ABSTRACT

Since the 1960s, both consolidation in the realist and neo-realist paradigms and a growing movement to develop theories that go beyond these traditional schools have occurred simultaneously. One school of researchers, particularly in the United States, continues to develop Waltz’s theories (e.g. Gilpin, Greco, Jervis and Mearsheimer). But a number of theorists are more innovative and attempt to understand the important implications of relevant empirical phenomena that are underestimated by neo-realists. The theoretical debates fostered by these new schools of research can be divided into three main trends:

Neo-realists are critiqued by several streams of cooperation theorists, including studies on the active role of international law, transnationalism, the theories of international regimes, and the theory of complex interdependence. Individually, and in their interconnections, these theories began to subtly undermine the classical Westphalian paradigm and ultimately developed into a largely alternative paradigm: “neo-institutionalism”, which highlights variables that explain the limitations and shortcomings of state sovereignty and multiple forms of cooperation between states and among social and economic actors.

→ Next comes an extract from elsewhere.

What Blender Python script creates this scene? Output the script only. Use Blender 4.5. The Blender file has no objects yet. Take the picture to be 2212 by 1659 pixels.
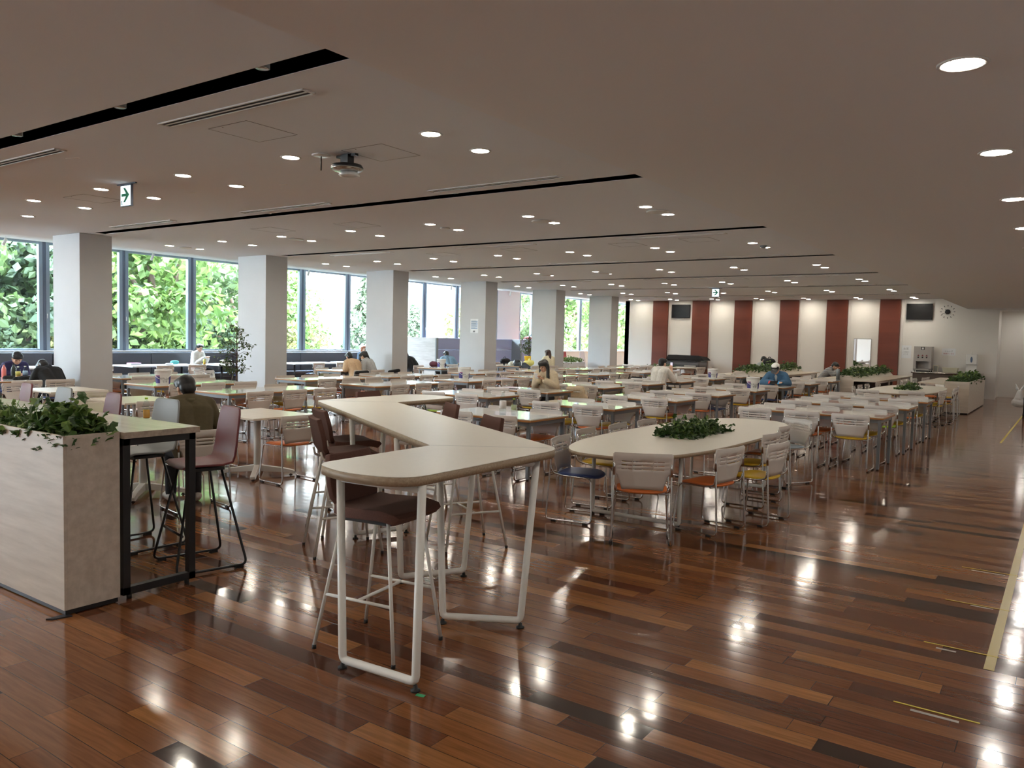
import bpy, bmesh, math, random
from mathutils import Vector, Matrix, Quaternion
random.seed(11)
S = bpy.context.scene
COL = S.collection
PI = math.pi
# ------------------------------------------------------------------ camera
F_PX, YAW, PITCH, ROLL = 1716.08, -0.612173, 0.0583946, -0.0243489
def camera():
    cy, sy, cp, sp = math.cos(YAW), math.sin(YAW), math.cos(PITCH), math.sin(PITCH)
    f = Vector((sy*cp, cy*cp, -sp)); rt = Vector((cy, -sy, 0)); dn = f.cross(rt)
    r2 = rt*math.cos(ROLL)+dn*math.sin(ROLL); d2 = -rt*math.sin(ROLL)+dn*math.cos(ROLL)
    m = Matrix((r2, -d2, -f)).transposed().to_4x4(); m.translation = (0, 0, 1.7)
    cd = bpy.data.cameras.new('camera'); cd.sensor_width = 36; cd.sensor_fit = 'HORIZONTAL'
    cd.lens = F_PX/2212*36; cd.clip_end = 400; cd.clip_start = .05
    co = bpy.data.objects.new('camera', cd); COL.objects.link(co); co.matrix_world = m; S.camera = co
camera()
# ------------------------------------------------------------------ world, sun, window light, exposure
SKY, SUN, LAMP, EXPO = 64.0, 18.0, 135.0, 0.0
w = bpy.data.worlds.new('sky'); S.world = w; w.use_nodes = True
wn = w.node_tree.nodes; wl = w.node_tree.links
bg = wn['Background']; bg.inputs[1].default_value = SKY
tc = wn.new('ShaderNodeTexCoord'); sx = wn.new('ShaderNodeSeparateXYZ'); cr = wn.new('ShaderNodeValToRGB')
cr.color_ramp.elements[0].color = (.86, .92, 1, 1); cr.color_ramp.elements[1].color = (.62, .78, 1, 1)
wl.new(tc.outputs['Generated'], sx.inputs[0]); wl.new(sx.outputs[2], cr.inputs[0]); wl.new(cr.outputs[0], bg.inputs[0])
sd = bpy.data.lights.new('sun', 'SUN'); sd.energy = SUN; sd.angle = math.radians(12); sd.color = (1, .96, .88)
so = bpy.data.objects.new('sun', sd); COL.objects.link(so)
so.rotation_euler = Vector((-.62, .18, -.76)).to_track_quat('-Z', 'Y').to_euler()
for y0, y1 in ((-11, -4.8), (1.4, 9), (9, 17), (17, 27), (31, 45)):
    pd = bpy.data.lights.new('window_portal', 'AREA'); pd.shape = 'RECTANGLE'; pd.size = 2.75; pd.size_y = y1-y0
    pd.cycles.is_portal = True
    po = bpy.data.objects.new('window_portal', pd); COL.objects.link(po); po.location = (-21.75, (y0+y1)/2, 2.45)
    po.rotation_euler = (0, -PI/2, 0)
vs = S.view_settings; vs.view_transform = 'Standard'; vs.look = 'None'; vs.exposure = EXPO; vs.gamma = 1; vs.use_curve_mapping = False
cyc = S.cycles
cyc.max_bounces = 9; cyc.diffuse_bounces = 6; cyc.glossy_bounces = 3; cyc.transmission_bounces = 6; cyc.transparent_max_bounces = 12
cyc.caustics_reflective = False; cyc.caustics_refractive = False; cyc.sample_clamp_indirect = 8; cyc.sample_clamp_direct = 0
cyc.use_denoising = True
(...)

It is so pluralist and various that it can include previous theoretical alternatives within its framework. Various theories of global governance – hyperglobalist, post-Westphalian and neo-medievalist – radically and totally question the concept of state sovereignty by new perspectives which either consider the economy paramount or follow post-modern trends. Constructivist approaches try to substitute the cleavage between neorealism and neo-institutionalism with the theoretical opposition between positivist theories (including both neo-realists and neo-institutionalists) and post-positivist theories, which focus on international relations as a social construction.